Chuck Fixed!

June 11th, 2009

Fortunately I Have Loose Specs

I bought a Jacobs Super Chuck on Ebay, used. I had heard that the newer ones weren’t as good. When it arrived, it had a Moore jig borer taper stuck in it.

Jacobs makes cheap hardened wedges to get tapers out. They’re U-shaped pieces of metal that narrow toward the tips of the U. You put one on each side of the chuck, between the chuck and the taper. Then you press them toward each other with a vise or a hammer. I have heard people say a hydraulic press would work, but these things are very wimpy, so I don’t see how the additional force could be used.

The wedges were very blunt on the narrow ends, so I had to grind them to get them to slip past each other. I broke a couple. They bent like cheese. Finally, I put the taper on the anvil of my vise and beat one wedge into it with a blacksmith’s hammer, and out it popped.

Sadly, the wedges gouged my chuck. So I put it in the lathe and removed as much of the damage as I could. Here is the end product. I took off very little metal, and left some of the gouging in order to avoid going too deep.

06-11-09-jacobs-chuck-after-gouges-removed-with-lathe

The results are pretty good. The finish is not much worse than a new chuck. I used an AR tool (indexable carbide) and Ridgid Pipe Cutting Oil, and I didn’t expect great results from carbide, but it looks okay.

I started by facing the flat side. I was able to indicate the chuck in, but I could not index the flat side against anything, so it probably wasn’t all that perpendicular to the lathe’s axis. I don’t know if you can see it, but the flat side is not perfectly symmetrical. Oh well. Life will continue.

Once I had that done, I cleaned up the chamfer. I also did the rest of the face. The part that is angled. I had to break the compound loose, set the tool against the surface, and tighten the compound and tool post. I did the facing by moving the compound slide forward across the chuck, with the lathe in reverse. To go deeper, I drew the cross slide toward me. It worked out okay, so I guess you don’t always have to measure. None of these angles are critical.

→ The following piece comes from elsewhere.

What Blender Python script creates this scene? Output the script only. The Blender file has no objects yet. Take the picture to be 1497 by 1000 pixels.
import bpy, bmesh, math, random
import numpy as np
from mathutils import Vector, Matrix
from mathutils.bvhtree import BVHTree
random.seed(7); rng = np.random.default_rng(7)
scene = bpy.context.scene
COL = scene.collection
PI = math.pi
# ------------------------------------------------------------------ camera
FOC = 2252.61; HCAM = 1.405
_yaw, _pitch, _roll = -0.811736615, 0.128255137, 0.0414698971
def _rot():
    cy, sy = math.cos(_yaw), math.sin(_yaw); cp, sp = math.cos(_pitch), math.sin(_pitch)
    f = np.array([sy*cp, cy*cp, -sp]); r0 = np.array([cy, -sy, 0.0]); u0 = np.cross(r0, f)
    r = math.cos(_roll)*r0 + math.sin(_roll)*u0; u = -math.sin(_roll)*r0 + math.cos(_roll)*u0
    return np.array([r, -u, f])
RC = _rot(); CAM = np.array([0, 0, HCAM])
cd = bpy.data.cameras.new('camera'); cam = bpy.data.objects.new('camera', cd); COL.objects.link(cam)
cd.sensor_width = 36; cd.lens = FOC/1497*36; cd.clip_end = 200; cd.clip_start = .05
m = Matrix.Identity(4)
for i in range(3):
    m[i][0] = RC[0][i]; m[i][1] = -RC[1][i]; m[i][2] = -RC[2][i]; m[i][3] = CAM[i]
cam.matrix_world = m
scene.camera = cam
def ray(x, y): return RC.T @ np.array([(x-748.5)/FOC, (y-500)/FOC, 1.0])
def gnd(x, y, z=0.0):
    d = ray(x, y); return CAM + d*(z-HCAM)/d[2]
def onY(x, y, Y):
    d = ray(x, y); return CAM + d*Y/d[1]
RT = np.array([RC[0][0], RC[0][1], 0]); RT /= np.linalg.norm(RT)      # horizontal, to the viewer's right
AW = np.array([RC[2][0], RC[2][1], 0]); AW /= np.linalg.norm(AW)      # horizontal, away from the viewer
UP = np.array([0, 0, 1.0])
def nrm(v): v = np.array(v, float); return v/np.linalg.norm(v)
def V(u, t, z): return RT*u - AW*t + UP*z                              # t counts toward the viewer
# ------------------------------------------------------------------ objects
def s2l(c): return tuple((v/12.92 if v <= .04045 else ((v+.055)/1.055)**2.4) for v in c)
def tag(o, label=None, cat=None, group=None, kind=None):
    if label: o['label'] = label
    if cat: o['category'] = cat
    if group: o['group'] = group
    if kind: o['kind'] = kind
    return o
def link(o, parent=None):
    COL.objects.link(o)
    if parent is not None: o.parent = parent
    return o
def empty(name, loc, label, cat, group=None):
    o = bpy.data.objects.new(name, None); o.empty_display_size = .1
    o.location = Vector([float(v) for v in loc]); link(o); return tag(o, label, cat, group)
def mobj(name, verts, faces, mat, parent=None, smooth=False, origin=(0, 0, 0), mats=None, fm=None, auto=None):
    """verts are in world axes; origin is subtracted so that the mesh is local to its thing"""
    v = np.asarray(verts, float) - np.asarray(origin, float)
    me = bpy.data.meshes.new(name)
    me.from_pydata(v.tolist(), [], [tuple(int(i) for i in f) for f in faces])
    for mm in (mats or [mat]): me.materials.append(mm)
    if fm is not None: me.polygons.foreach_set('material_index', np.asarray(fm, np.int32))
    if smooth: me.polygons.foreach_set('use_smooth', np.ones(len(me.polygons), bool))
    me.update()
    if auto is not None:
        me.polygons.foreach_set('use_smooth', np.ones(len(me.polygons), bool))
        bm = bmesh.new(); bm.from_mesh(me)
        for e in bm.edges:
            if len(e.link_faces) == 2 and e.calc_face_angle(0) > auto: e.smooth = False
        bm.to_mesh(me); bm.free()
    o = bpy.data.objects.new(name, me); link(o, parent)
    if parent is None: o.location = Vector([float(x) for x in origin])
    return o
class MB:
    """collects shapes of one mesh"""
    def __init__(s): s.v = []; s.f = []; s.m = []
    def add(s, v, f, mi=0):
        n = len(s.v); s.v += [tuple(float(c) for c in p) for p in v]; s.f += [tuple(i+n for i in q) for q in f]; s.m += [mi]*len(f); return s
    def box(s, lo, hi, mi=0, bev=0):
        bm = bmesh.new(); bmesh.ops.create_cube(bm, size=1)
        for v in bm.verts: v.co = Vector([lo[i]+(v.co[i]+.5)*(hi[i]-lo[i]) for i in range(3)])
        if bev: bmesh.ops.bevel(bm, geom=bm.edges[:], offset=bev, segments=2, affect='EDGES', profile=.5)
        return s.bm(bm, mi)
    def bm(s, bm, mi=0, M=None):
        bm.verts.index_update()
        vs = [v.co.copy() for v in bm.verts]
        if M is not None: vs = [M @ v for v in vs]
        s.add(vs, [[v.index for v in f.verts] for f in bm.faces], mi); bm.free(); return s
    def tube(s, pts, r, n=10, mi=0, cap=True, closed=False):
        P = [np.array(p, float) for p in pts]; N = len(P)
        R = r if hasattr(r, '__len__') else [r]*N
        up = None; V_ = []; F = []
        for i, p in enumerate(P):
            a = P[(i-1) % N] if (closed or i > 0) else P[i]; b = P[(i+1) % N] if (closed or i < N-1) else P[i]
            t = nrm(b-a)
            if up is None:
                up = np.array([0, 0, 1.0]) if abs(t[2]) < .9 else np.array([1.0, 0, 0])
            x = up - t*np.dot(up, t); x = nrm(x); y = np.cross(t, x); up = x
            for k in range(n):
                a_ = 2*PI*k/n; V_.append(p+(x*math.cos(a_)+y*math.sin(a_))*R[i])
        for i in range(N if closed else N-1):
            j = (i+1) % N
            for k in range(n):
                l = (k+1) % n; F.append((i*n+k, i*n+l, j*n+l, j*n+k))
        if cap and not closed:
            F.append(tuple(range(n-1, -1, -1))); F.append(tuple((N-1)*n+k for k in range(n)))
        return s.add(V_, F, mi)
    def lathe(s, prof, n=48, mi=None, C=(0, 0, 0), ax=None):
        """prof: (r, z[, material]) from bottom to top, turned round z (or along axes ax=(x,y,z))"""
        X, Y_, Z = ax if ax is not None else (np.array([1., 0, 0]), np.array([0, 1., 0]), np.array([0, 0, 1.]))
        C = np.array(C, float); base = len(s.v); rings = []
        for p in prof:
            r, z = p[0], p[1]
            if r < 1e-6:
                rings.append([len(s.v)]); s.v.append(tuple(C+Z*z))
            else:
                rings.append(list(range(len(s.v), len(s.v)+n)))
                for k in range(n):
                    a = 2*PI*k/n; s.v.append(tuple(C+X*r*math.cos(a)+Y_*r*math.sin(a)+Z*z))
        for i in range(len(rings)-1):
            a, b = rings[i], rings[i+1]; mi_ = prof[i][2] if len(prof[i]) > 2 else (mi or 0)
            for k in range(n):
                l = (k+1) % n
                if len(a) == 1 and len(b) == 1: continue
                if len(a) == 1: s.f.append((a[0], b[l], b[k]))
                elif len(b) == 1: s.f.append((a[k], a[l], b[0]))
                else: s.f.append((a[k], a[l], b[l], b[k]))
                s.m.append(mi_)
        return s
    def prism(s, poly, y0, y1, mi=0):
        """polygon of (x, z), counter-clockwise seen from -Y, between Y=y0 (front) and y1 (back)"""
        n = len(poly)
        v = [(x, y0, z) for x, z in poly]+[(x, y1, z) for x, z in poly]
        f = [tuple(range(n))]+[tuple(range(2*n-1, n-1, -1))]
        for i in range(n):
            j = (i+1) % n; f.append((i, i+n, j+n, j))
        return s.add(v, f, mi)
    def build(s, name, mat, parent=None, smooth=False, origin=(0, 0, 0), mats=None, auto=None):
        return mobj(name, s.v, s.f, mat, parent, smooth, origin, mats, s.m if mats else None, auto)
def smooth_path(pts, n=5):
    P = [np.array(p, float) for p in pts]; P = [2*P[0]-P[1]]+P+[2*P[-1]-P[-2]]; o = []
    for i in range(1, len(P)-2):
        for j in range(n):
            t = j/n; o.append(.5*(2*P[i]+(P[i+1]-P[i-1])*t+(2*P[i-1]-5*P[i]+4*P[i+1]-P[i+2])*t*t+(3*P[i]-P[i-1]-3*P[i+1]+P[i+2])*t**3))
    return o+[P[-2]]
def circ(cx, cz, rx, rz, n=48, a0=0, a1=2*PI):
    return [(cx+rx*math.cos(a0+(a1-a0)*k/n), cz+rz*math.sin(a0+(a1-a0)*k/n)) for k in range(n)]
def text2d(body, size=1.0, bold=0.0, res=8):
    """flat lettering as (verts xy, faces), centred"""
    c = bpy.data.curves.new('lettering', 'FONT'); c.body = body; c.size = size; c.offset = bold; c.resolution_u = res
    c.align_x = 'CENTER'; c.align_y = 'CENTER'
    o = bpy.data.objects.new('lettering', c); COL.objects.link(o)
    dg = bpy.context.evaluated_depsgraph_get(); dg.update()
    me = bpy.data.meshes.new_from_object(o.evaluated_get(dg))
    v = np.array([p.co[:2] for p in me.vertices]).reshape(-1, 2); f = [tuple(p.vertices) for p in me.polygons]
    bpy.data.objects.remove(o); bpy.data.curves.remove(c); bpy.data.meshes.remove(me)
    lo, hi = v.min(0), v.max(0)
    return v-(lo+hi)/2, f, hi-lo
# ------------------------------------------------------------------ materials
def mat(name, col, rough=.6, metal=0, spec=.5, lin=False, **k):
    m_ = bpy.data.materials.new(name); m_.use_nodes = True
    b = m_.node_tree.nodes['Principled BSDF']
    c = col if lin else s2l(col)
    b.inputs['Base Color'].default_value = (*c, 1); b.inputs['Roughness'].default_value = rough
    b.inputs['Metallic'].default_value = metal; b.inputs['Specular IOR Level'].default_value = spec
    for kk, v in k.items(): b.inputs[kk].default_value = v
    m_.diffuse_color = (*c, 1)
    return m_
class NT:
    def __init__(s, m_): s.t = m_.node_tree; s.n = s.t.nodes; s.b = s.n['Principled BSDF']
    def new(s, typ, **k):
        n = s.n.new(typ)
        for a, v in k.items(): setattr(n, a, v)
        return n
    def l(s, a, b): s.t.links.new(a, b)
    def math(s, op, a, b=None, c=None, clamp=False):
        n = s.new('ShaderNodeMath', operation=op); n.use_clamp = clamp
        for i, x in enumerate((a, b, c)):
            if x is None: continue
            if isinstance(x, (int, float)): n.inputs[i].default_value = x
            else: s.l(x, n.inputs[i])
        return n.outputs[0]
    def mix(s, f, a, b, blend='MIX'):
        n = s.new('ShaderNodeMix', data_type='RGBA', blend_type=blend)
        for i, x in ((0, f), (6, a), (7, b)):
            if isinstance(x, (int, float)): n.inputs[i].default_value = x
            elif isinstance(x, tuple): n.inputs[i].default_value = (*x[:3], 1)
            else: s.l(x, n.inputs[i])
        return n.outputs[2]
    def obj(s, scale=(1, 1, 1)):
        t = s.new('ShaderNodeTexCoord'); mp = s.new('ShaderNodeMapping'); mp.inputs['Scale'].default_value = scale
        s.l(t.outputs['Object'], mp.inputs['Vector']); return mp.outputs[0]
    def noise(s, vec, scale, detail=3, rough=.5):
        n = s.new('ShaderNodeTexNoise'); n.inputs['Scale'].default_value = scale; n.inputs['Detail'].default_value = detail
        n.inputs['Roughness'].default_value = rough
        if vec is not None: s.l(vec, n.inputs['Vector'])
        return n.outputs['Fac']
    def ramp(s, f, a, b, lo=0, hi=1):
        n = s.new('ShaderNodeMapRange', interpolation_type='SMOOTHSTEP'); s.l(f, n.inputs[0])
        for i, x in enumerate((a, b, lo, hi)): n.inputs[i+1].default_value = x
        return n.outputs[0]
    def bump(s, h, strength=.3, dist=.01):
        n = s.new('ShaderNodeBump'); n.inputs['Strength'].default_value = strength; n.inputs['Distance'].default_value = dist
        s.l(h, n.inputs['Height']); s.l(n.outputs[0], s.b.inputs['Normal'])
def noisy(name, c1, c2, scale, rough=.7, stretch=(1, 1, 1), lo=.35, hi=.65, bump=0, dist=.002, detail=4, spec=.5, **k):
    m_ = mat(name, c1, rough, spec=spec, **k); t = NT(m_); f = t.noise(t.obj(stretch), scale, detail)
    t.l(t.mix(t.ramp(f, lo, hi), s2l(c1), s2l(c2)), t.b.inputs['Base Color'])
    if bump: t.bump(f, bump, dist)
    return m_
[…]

I managed to stop the chuck (Jacobs, not lathe) a couple of times by cutting two deep. I think the little nick next to the rectangular-looking gouge occurred at that time, as the tool bit in. I removed most of the nick.

This was a lot of fun. I think the chuck is okay. The amount of metal I removed is like two sheets of aluminum foil.

One Response to “Chuck Fixed!”

  1. og Says:

    “I managed to stop the chuck (Jacobs, not lathe)”

    So next time, you will know to chuck on the nose of the chuck and not the ring. The ring turns in relation to the chuck, the nose, no.

    Nicely done. The big ball bearing chucks are damned nice.

    You should find an old garage sale chuck and take it apart, so you know how they work. They come apart easily, you just press the ring off.

    Wait, now you’ll need a hydraulic press.